The Associated Press

PORT-AU-PRINCE, Haiti -- Precious water, food and early glimmers of hope began reaching parched and hungry earthquake survivors Saturday on the streets of this shattered city, where despair at times turned into a frenzy among the ruins.


"People are so desperate for food that they are going crazy," said accountant Henry Oun-che, in a crowd of hundreds who fought one another as U.S. military helicopters clattered overhead carrying aid.

When other Navy choppers dropped rations and Gatorade into a soccer stadium thronged with refugees, 200 youths began brawling and throwing stones to get at the supplies.

Across the hilly, steamy city, where people choked on the stench of death, hope faded by the hour for finding many more victims alive in the rubble, four days after Tuesday's catastrophic earthquake.

Still, here and there, the murmur of buried victims spurred rescue crews on, even as aftershocks threatened to finish off crumbling buildings.

"No one's alive in there," a woman sobbed outside the wrecked Montana Hotel. But hope wouldn't die. "We can hear a survivor," search crew chief Alexander Luque of Namibia later reported. His men dug on. Elsewhere, an American team pulled a woman alive from a collapsed university building where she had been trapped for 97 hours.

Nobody knew how many were dead. Haiti's government alone already has recovered 20,000 bodies -- not counting those recovered by independent agencies or relatives themselves, Prime Minister Jean-Max Bellerive told the Associated Press.

In a fresh estimate, the Pan American Health Organization said 50,000 to 100,000 people perished in the quake.

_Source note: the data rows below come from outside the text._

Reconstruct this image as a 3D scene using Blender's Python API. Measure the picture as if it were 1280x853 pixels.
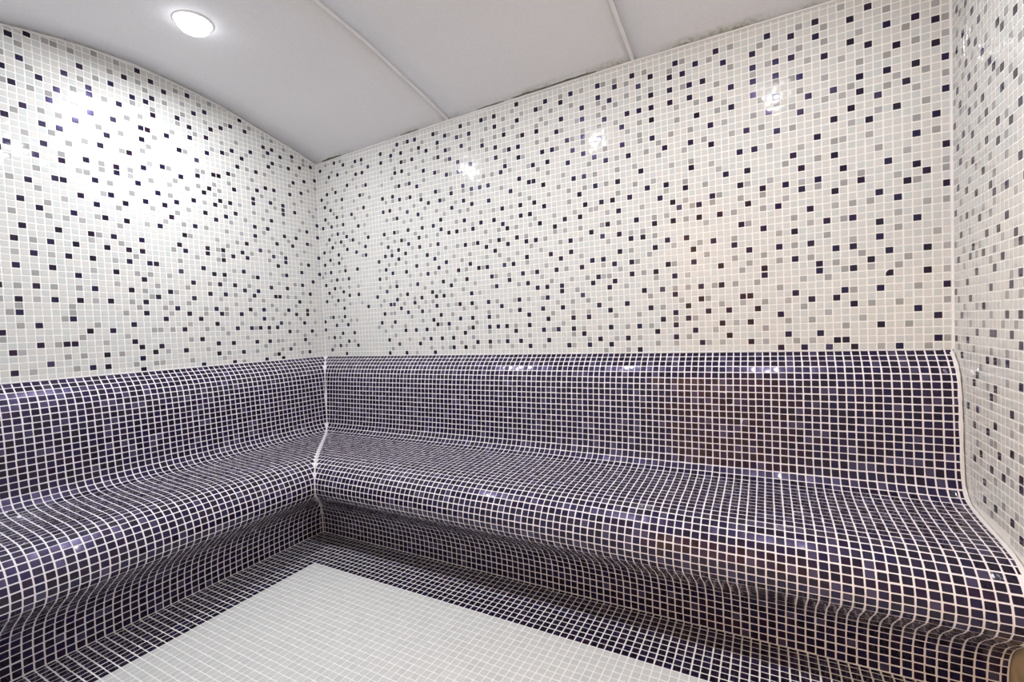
import bpy, bmesh, math, random
from mathutils import Matrix, Vector

random.seed(7)
for o in list(bpy.data.objects):
    bpy.data.objects.remove(o)
scene = bpy.context.scene
COL = scene.collection

# ------------------------------------------------------------------ units
# All lengths below are in mosaic modules (one tile + one joint = 25 mm).
# x runs along the back wall from the left corner, y is negative towards the camera,
# z is measured from eye level; the floor lies at ZF.
S = 0.025
ZF = -40.1


def P(x, y, z):
    return Vector((x * S, y * S, (z - ZF) * S))


# ------------------------------------------------------------------ camera
FPX, YAW, PITCH, ROLL = 579.3325, -0.4907, -0.0347, -0.0404
CAM = (97.5728, -79.6175, 0.0)
fwd = Vector((math.sin(YAW) * math.cos(PITCH), math.cos(YAW) * math.cos(PITCH), math.sin(PITCH)))
rt0 = Vector((math.cos(YAW), -math.sin(YAW), 0))
up0 = rt0.cross(fwd)
RT = math.cos(ROLL) * rt0 + math.sin(ROLL) * up0
UP = -math.sin(ROLL) * rt0 + math.cos(ROLL) * up0
cam_data = bpy.data.cameras.new('camera')
cam = bpy.data.objects.new('camera', cam_data)
COL.objects.link(cam)
m = Matrix((RT, UP, -fwd)).transposed().to_4x4()
m.translation = P(*CAM)
cam.matrix_world = m
cam_data.sensor_width = 36
cam_data.lens = FPX / 1280 * 36
cam_data.shift_x = -8.9894 / 1280
cam_data.shift_y = 4.2336 / 1280
cam_data.clip_start = 0.02
scene.camera = cam

# ------------------------------------------------------------------ world, exposure
world = bpy.data.worlds.new('world')
scene.world = world
world.use_nodes = True
world.node_tree.nodes['Background'].inputs[0].default_value = (0.9, 0.85, 0.8, 1)
world.node_tree.nodes['Background'].inputs[1].default_value = 0.02
scene.view_settings.view_transform = 'Standard'
scene.view_settings.look = 'None'
scene.view_settings.gamma = 1
scene.view_settings.use_curve_mapping = False
scene.view_settings.exposure = 0.44
LAMP_W = 8.3          # each ceiling downlight
LOBBY_W = 31.0         # warm lamp of the lobby behind the doorway
COOL = (0.93, 0.96, 1.0)
WARM = (1.0, 0.80, 0.58)

# ------------------------------------------------------------------ helpers


def bump_principled(name, color, rough, noise_scale=0.0, bump=0.0, spec=0.5, var=0.0, coat=0.0):
    mt = bpy.data.materials.new(name)
    mt.use_nodes = True
    nt = mt.node_tree
    b = nt.nodes['Principled BSDF']
    b.inputs['Base Color'].default_value = (*color, 1)
    b.inputs['Roughness'].default_value = rough
    b.inputs['Specular IOR Level'].default_value = spec
    if coat:
        b.inputs['Coat Weight'].default_value = coat
        b.inputs['Coat Roughness'].default_value = 0.06
    if noise_scale:
        geo = nt.nodes.new('ShaderNodeNewGeometry')
        nz = nt.nodes.new('ShaderNodeTexNoise')
        nz.inputs['Scale'].default_value = noise_scale
        nz.inputs['Detail'].default_value = 3
        nt.links.new(geo.outputs['Position'], nz.inputs['Vector'])
        if bump:
            bp = nt.nodes.new('ShaderNodeBump')
            bp.inputs['Strength'].default_value = 1.0
            bp.inputs['Distance'].default_value = bump
            nt.links.new(nz.outputs['Fac'], bp.inputs['Height'])
            nt.links.new(bp.outputs['Normal'], b.inputs['Normal'])
        if var:
            mx = nt.nodes.new('ShaderNodeMix')
            mx.data_type = 'RGBA'
            mx.inputs['A'].default_value = (*[c * (1 - var) for c in color], 1)
            mx.inputs['B'].default_value = (*[min(1, c * (1 + var)) for c in color], 1)
            nt.links.new(nz.outputs['Fac'], mx.inputs['Factor'])
            nt.links.new(mx.outputs['Result'], b.inputs['Base Color'])
    return mt


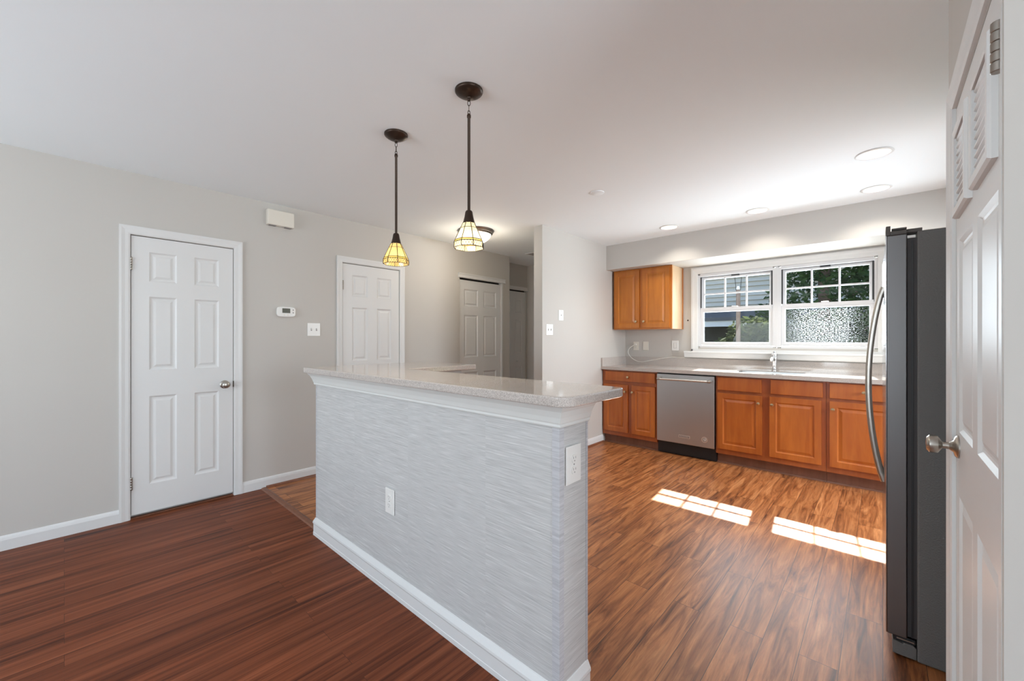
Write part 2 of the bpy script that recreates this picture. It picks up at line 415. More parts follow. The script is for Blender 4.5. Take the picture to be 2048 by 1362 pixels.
        if bevel:
            b = o.modifiers.new('soft_edges', 'BEVEL'); b.width = bevel; b.segments = seg; b.limit_method = 'ANGLE'; b.angle_limit = R(40)
            b.harden_normals = False
        return o

def tag(o, label=None, cat=None, group=None, kind=None):
    if label: o['label'] = label
    if cat: o['category'] = cat
    if group: o['group'] = group
    if kind: o['kind'] = kind
    return o
def thing(name, label, cat, loc=(0, 0, 0), rz=0, group=None, kind=None):
    o = bpy.data.objects.new(name, None); C.objects.link(o); o.empty_display_size = 0.1
    o.location = loc; o.rotation_euler = (0, 0, R(rz))
    return tag(o, label, cat, group, kind)
def copy_tree(o, parent=None):
    c = o.copy(); C.objects.link(c)
    if parent is not None: c.parent = parent
    for ch in [x for x in bpy.data.objects if x.parent == o]: copy_tree(ch, c)
    return c
def rounded_rect(x0, x1, z0, z1, r, n=5):
    pts = []
    for cx, cz, a0 in ((x1 - r, z1 - r, 0), (x0 + r, z1 - r, 90), (x0 + r, z0 + r, 180), (x1 - r, z0 + r, 270)):
        for k in range(n + 1):
            a = R(a0 + 90 * k / n); pts.append((cx + r * math.cos(a), cz + r * math.sin(a)))
    return pts

# ------------------------------------------------------------------ room shell
H = 2.44
XL, XR, YB, YW = -3.905, 0.168, -3.2, 5.105       # left wall, pantry wall, wall behind the camera, window wall
XRET, YRET = -2.575, 3.29                         # return wall beside the hall
XK = 0.90                                         # kitchen right wall
YT = 1.135                                        # floor change

def wall_x(name, label, x, back, y0, y1, openings, front=0.05, mat='wall', z1=H):
    """wall in a plane of constant x; openings (y0,y1,z0,z1) are recesses cut into the front layer; back = signed full thickness"""
    mb = MB(); s = 1 if back > 0 else -1
    ys = sorted({y0, y1} | {o[0] for o in openings} | {o[1] for o in openings}); zs = sorted({0, z1} | {o[2] for o in openings} | {o[3] for o in openings})
    xf, xm = x, x + s * front
    def op(cy_, cz): return any(o[0] < cy_ < o[1] and o[2] < cz < o[3] for o in openings)
    for i in range(len(ys) - 1):
        for j in range(len(zs) - 1):
            c = ((ys[i] + ys[i + 1]) / 2, (zs[j] + zs[j + 1]) / 2)
            xx = xm if op(*c) else xf
            mb.quad((xx, ys[i], zs[j]), (xx, ys[i + 1], zs[j]), (xx, ys[i + 1], zs[j + 1]), (xx, ys[i], zs[j + 1]))
    for a, b, c, d in openings:
        for p, q in (((a, c), (a, d)), ((a, d), (b, d)), ((b, d), (b, c)), ((b, c), (a, c))):
            mb.quad((xf, p[0], p[1]), (xf, q[0], q[1]), (xm, q[0], q[1]), (xm, p[0], p[1]))
    xb = x + back
    mb.quad((xb, y0, 0), (xb, y1, 0), (xb, y1, z1), (xb, y0, z1))
    for yy in (y0, y1): mb.quad((xf, yy, 0), (xb, yy, 0), (xb, yy, z1), (xf, yy, z1))
    mb.quad((xf, y0, z1), (xb, y0, z1), (xb, y1, z1), (xf, y1, z1))
    mb.quad((xf, y0, 0), (xb, y0, 0), (xb, y1, 0), (xf, y1, 0))
    return tag(mb.build(name, mat, bevel=0), label, 'wall', kind='structure')
def boxes(name, mat, label, cat, lst, bevel=0.0, kind='structure'):
    mb = MB()
    for b in lst: mb.box(*b)
    return tag(mb.build(name, mat, weld=False, bevel=bevel), label, cat, kind=kind)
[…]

Bellerive said 100,000 would "seem to be the minimum." Truckloads of corpses were being trundled to mass graves.

A U.N. humanitarian spokeswoman declared the quake the worst disaster the international organization has ever faced, since so much government and U.N. capacity in the country was demolished. In that way, Elisabeth Byrs said in Geneva, it's worse than the cataclysmic Asian tsunami of 2004: "Everything is damaged."